The Last Day of Lahaina Harbor
It was just another day at the harbor for 45-year-old Capt. Chrissy Lovitt, a Lahaina local and mariner who had just docked her Twin Vee Weekender, Wahine Koa. The 36-footer served as her delivery vessel for her “insta-boat” business, transporting fuel and various goods to the locals on the neighboring island of Lanai. She’d heard word of the fire, but with a hurricane far to the south and forecasted 30-knot winds passing through her city, Lovitt wasn’t concerned flames would reach her.
But just as Lovitt and her wife Emma Nelson were tying up, an 80-knot wind burst ripped across the harbor. Lovitt looked up to see a neighbor’s boat break free and drift away. She went after it and was able to secure it to the main dock of the harbor. Right around that time, everyone saw smoke. In what felt like an instant, Lovitt says, the harbor was surrounded by fire.
Dozens of wide-eyed boaters watched the sea of smoke suddenly walling them in, mouths gaping, many without thinking, scurried in an attempt to get their vessels out of the harbor. One friend of Lovitt’s who piloted a dinghy with a 35-horsepower outboard doubted if she could even make it out.
“She was afraid that she’d just get blown down on the reef,” Lovitt explains. “You have rocks 20 feet off your port side and you have a sandbar 20 feet off your starboard side so if you get blown just a little bit you will be aground—so if you do have a 35-horsepower motor and you’ve got 80 mile-an-hour winds, you’re almost putting yourself in more danger trying to get your boat out.”
Commandeering a 10-foot skiff nearby, Lovitt drove through the harbor looking for anyone she could convince to escape with her.
“I’m going to save my boat,” Lydia Lintermans, a friend and sailor yelled to Lovitt. She had just used a good portion of her savings to restore her passagemaker and planned to sail to Tahiti as soon as weather permitted. But her sailboat was built like a tank and there was no way she’d navigate it through the harbor amidst the gusts and smoke.
“It’s not the fire that’s going to kill you, it’s the smoke, get on my boat and let me take you offshore!” Lovitt yelled back. Lintermans nodded, relinquishing her dreams and climbing out to the skiff. “Get on the boat, we have minutes!” Lovitt shouted to Lashawna Garnier, another neighboring boater.
After gathering eight others, Lovitt, with the help of Lintermans and Garnier, brought the skiff to a 120-foot ferry she used to captain, now lashed to a mooring offshore. As soon as she dropped off the eight people on the skiff, Lovitt could see an old man she towed earlier, struggling to secure his mooring. She motored over to him and helped tie his lines. Heading back, the skiff’s motor began to gurgle.
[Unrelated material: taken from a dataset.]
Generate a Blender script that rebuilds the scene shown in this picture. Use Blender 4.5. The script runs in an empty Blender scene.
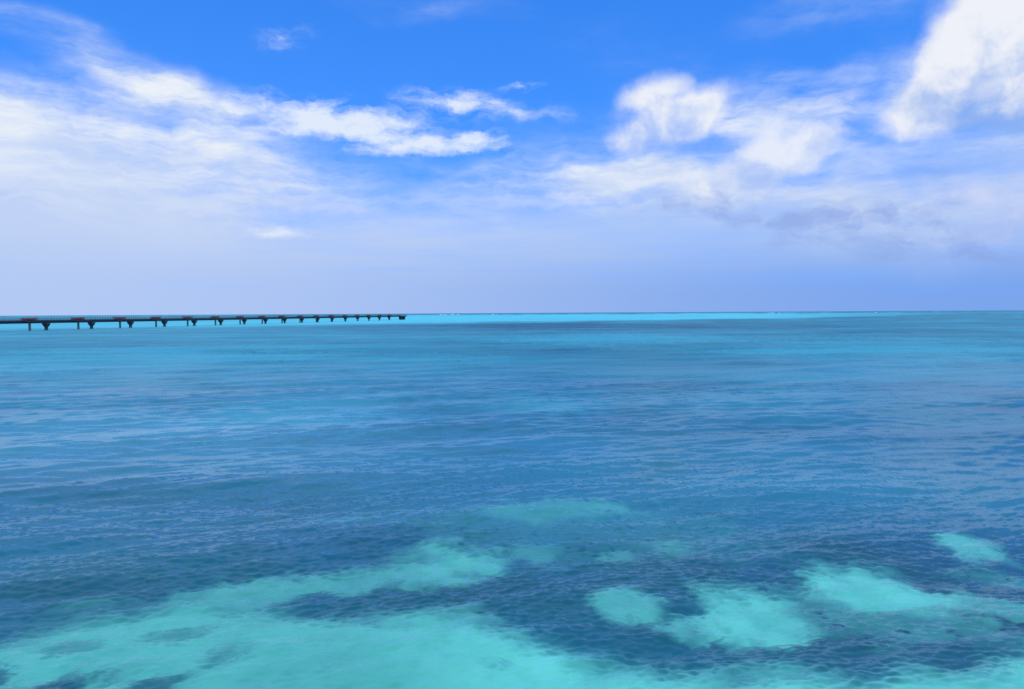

Sea water had gotten into the cowling. Within moments, the motor was dead, leaving the skiff to drift back in the direction of the ferry. Lovitt untied the skiff’s line from its anchor while Garnier and Lintermans frantically waved their arms. A few aboard the ferry popped their heads out from portholes to see Lovitt with the skiff’s line in hand gesturing for them to catch it. “Do not miss, do not f—–g miss!” Lovitt shouted. One of the displaced boaters just managed to catch the line. “Sweat it!” Lovitt yelled. “Take a wrap!”
Climbing onto the ferry, all the women could do was watch the destruction.
“We just watched all three of our boats burn; I can’t describe the feeling,” Lovitt says. “It was just shocking to see our home and our livelihood go.”
Four hours went by before the Coast Guard arrived, all of the stowaways now looking like they had been working in a coal mine. The Coast Guard boat took the others Lovitt saved, while she, Nelson and Lashawna attempted to restart their dinghy outboard. This time, it started up. Armed with flashlights and a handheld VHF, they scoured the seawall—the road behind it had cars parked along the edge with their doors still open; Lovitt figured people had jumped for their lives. Then, they saw something—two children, five and six years old, floating in the water. The women pulled them onto the boat. They would be the only two survivors the women found that night.
That day over 2,200 homes and buildings burned to rubble. The only thing left, according to Lovitt, was one hotel and a church. Lovitt’s house, which remained unburned, became a shelter to eight other fire victims who lost their houses.
As of this writing, at least 115 people have perished in one of, if not the worst, wildfires in United States history. Lovitt’s goal now is to get herself a boat so that she can begin running supplies from the other islands to Maui. Lovitt’s brother Joe, a ferry captain in San Francisco, is doing everything he can to help, including organizing a GoFundMe page. The campaign launched on August 9th, seeking $80,000 (now $100,000). Within six days, 300 donations were made and over $30,000 had been raised. As of our printing, they’re up to $75,000. “The boating community here in San Francisco has been really supportive, a lot of captains and deckhands have pitched in—one mariner to another,” said Joe. “When a boater needs help, you go do it.”